FURIOUS! (01-28-2005 10:21 AM)

my horoscope today says i'm furious. i think that's rather presumptious of the stars, prescribing my own temperament. truth be told, i think i'm more at peace than i've been in a long time. it's in the eyes. i walk by my reflection and see these two tiny blue rings, as crisp as they might have been in junior high. innocent again. youthful. my skin has a glow, though that might be oil of olay. heh. living in a girls' house has its perks.

but i know it's not lotion. and i know i'm not furious.

again, a bit of a late start, but morgan and i got up early today and grocery shopped, then i made breakfast while she curled her hair, took her to class, put everything else away, rearranged the freezer... and caught the end of another movie on sundance. i'm addicted. it's a new vice.

movie a day, that's the cure, i say. i think we're going to see a movie-movie tonight, morgan and the girls and their guys. and nick, hopefully. he's got the night off and a blonde brit in town, and i miss him. goddamnit.

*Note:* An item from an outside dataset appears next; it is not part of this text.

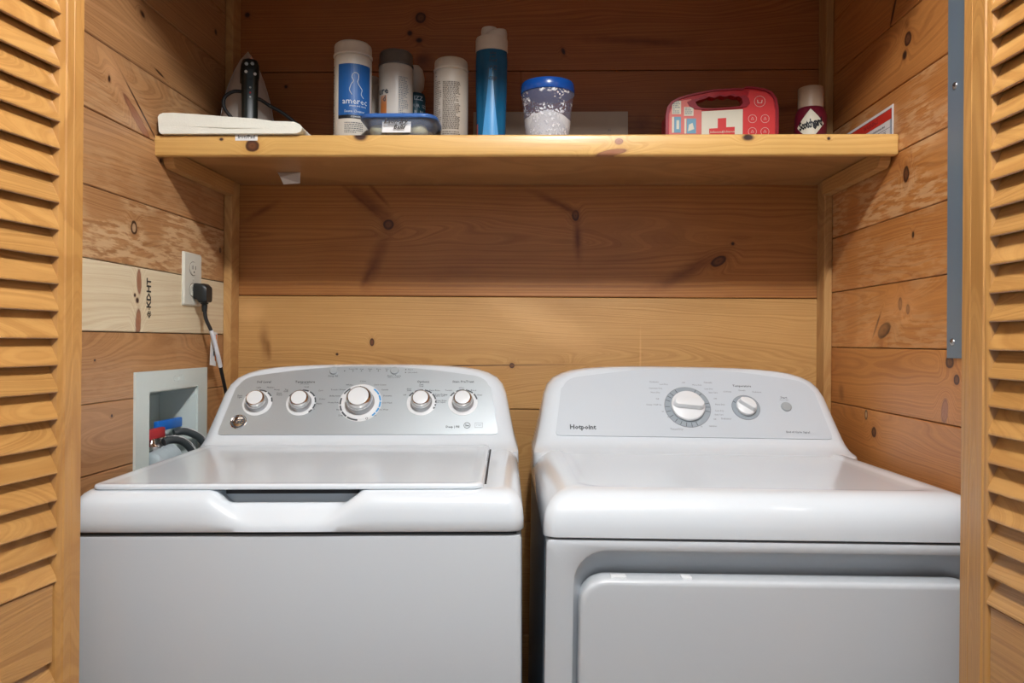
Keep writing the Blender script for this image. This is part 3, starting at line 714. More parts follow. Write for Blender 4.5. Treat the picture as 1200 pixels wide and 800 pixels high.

kalvin the lovebird is crunching millet seeds in his cage. the repeated click, click of the seed breaking in his beak is surprisingly calming. some of my favorite parts of the day are spent talking back and forth with kal, watching him bounce about from perch to perch, swing himself around the makeshift playground we put together with hangers above morgan's closet mirror. he's most beautiful when he stretches, balancing on a single leg and pulling a wing behind him and fanning it out wide, morphing into a green and orange eagle. right now he's back on the playground and kissing his reflection. sometimes, when he likes me, he'll flutter down to the top of the computer monitor, and then jump across to my head. he sleeps upside down, bat-like.

best of all, he came with an order of cheeseballs.


as I sit on the porch a bird begins
to serenade me from a tree nearby in
the dark.

it is a mockingbird.
I am in love with mockingbirds.

I make bird sounds.
he waits.
then he makes them back.

he is so good that I laugh.

we are all so easily pleased,
all of us living things.

as i type i'm laughing, too. kalvin is playing on my arm.

I miss that guy. I miss you guys. Keep central Illinois alive for me, deal?

Wednesday, November 01, 2006

brother man!

as i sit listening to your last
saturday night radio show i can't
help but think i won't listen to
the radio much after you're gone.
having you as a friend these past
two years has meant the world to
me. with birds flying out windows,
furniture attached to the ceiling
and satellites falling from the
sky, we kept our cool through it
all. and in another life we were
probably drug buddies. but not this
life my friend. here we kept our
heads held high and our wallets
well padded. from city to city we
live seeking adventure and friendly
faces. i picture you walking the
warm winter streets of austin
wearing a cowboy hat and belt
buckle and i envy you my friend.
it's been a goddamn pleasure having
you as a roommate and a friend.
we've had some great times together.
i know you'll make friends quick
and get the ball of crazy rolling
right away down in austin. my
only advice is don't take any shit
from those warm-blooded bastards
and never look to your past too often.
i love you man. i'll be down there
drinking lonestars with you soon enough.
-mark-


just putting this someplace for safekeeping.